───── STORED DATA

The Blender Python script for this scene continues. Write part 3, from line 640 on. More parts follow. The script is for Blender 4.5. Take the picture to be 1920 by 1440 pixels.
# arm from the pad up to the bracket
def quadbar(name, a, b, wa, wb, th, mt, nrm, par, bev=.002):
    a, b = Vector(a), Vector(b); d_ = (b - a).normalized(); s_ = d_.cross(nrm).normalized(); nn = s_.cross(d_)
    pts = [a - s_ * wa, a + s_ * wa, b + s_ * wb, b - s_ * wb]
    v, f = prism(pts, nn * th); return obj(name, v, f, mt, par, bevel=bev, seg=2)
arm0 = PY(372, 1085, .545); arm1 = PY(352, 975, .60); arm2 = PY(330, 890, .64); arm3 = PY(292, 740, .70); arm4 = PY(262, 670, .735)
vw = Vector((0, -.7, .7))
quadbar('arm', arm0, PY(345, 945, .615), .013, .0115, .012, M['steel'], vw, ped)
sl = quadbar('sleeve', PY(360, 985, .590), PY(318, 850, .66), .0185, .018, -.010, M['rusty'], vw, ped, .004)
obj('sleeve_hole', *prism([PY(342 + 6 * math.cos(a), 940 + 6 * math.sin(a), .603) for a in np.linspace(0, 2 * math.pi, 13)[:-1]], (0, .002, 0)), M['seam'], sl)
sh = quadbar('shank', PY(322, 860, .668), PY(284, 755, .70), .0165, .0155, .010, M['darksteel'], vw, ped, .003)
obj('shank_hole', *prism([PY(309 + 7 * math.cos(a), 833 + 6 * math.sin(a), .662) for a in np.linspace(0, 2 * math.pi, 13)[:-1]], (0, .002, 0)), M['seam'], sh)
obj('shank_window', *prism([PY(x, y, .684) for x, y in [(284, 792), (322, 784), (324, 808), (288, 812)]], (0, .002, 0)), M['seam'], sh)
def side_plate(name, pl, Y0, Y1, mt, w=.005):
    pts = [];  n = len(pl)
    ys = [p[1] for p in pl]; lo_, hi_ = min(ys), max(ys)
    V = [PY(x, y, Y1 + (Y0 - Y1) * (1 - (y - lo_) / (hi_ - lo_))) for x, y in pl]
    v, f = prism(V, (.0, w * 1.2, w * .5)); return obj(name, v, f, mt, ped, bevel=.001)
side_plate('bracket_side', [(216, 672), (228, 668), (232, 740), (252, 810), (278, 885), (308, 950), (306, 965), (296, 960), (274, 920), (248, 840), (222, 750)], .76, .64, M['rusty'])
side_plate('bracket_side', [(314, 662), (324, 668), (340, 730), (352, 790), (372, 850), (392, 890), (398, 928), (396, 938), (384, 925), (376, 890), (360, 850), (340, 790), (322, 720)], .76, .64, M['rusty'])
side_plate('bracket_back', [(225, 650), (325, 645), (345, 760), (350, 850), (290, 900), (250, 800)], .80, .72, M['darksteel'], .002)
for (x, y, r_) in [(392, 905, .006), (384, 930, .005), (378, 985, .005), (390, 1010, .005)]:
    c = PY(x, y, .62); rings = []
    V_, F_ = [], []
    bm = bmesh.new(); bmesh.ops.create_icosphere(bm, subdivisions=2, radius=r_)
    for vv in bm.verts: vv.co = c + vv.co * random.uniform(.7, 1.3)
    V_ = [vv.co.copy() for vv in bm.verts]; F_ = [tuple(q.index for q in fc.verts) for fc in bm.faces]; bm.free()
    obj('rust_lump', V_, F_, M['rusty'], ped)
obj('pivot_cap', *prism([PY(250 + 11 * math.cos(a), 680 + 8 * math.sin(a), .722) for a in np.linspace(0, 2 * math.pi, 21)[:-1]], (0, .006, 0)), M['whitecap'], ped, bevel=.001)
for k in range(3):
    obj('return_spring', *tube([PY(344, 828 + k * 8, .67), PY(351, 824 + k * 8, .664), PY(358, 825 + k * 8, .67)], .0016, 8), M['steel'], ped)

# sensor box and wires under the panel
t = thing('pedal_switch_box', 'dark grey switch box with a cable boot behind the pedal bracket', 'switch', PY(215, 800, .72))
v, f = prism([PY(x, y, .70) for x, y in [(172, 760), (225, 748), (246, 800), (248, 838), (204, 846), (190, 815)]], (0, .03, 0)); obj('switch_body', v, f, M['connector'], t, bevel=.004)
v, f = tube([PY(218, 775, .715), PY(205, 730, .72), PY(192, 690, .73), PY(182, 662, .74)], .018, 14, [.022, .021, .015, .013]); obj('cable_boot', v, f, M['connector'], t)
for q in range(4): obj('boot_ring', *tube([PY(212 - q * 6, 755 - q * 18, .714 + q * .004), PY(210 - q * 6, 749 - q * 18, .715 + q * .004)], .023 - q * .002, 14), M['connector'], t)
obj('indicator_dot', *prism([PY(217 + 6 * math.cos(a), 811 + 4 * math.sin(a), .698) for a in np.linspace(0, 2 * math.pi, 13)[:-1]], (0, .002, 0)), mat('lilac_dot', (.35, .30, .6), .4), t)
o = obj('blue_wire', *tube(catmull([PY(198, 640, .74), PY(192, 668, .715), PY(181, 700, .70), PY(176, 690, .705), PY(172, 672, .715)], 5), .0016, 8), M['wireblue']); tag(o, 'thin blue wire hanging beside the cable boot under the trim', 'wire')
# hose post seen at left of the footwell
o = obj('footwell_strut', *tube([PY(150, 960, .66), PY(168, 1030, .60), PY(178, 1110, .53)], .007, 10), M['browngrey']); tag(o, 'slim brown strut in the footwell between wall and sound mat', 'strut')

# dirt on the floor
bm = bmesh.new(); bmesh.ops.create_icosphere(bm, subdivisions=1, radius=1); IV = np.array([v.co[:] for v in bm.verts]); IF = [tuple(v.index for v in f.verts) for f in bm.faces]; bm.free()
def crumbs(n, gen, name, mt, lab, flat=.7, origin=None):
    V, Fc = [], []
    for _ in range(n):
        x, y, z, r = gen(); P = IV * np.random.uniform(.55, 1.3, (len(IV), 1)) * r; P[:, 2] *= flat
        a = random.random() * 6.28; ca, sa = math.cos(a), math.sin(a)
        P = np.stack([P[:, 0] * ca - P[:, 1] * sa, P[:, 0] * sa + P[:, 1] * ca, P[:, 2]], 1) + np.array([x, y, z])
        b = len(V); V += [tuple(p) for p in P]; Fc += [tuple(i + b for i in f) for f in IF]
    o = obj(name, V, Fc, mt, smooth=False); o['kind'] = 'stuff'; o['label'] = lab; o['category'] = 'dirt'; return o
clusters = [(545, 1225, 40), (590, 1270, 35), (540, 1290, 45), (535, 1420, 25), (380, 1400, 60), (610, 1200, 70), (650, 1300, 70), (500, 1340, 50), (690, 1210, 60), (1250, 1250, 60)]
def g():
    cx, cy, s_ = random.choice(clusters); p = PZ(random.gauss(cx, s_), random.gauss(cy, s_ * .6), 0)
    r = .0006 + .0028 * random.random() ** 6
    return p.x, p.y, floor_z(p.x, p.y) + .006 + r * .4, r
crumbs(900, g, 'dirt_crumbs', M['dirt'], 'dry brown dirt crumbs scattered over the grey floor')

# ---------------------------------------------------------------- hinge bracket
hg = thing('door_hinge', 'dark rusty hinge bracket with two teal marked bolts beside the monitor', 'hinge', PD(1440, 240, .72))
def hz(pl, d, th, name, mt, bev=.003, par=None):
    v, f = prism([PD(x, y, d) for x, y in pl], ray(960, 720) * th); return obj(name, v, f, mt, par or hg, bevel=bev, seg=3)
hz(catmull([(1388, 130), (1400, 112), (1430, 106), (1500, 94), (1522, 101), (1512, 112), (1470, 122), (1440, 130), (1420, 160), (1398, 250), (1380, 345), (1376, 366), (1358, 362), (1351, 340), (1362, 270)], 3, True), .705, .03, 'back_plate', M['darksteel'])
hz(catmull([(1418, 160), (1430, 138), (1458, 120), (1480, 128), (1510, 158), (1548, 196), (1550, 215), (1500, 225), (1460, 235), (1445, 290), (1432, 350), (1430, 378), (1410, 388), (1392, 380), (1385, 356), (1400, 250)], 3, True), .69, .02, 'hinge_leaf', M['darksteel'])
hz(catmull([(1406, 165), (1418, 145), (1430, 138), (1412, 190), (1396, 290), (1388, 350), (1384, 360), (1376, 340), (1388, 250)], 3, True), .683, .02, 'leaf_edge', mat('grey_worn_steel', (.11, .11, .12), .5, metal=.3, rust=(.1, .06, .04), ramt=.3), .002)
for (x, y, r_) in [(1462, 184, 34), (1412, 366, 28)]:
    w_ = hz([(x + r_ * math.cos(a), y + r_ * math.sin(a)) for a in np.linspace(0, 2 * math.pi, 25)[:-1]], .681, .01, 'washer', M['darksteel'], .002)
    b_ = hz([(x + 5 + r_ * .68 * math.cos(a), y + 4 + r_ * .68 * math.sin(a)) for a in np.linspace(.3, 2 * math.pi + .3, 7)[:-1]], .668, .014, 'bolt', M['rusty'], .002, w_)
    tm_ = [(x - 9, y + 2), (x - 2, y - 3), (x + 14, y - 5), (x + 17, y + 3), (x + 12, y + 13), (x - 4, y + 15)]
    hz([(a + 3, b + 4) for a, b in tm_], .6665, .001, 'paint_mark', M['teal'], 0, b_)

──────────

### DIRECTION:
Show every line where the string "from" appears.

### EXERCISE RESPONSE:
The Blender Python script for this scene continues. Write part 3, from line 640 on. More parts follow. The script is for Blender 4.5. Take the picture to be 1920 by 1440 pixels.
# arm from the pad up to the bracket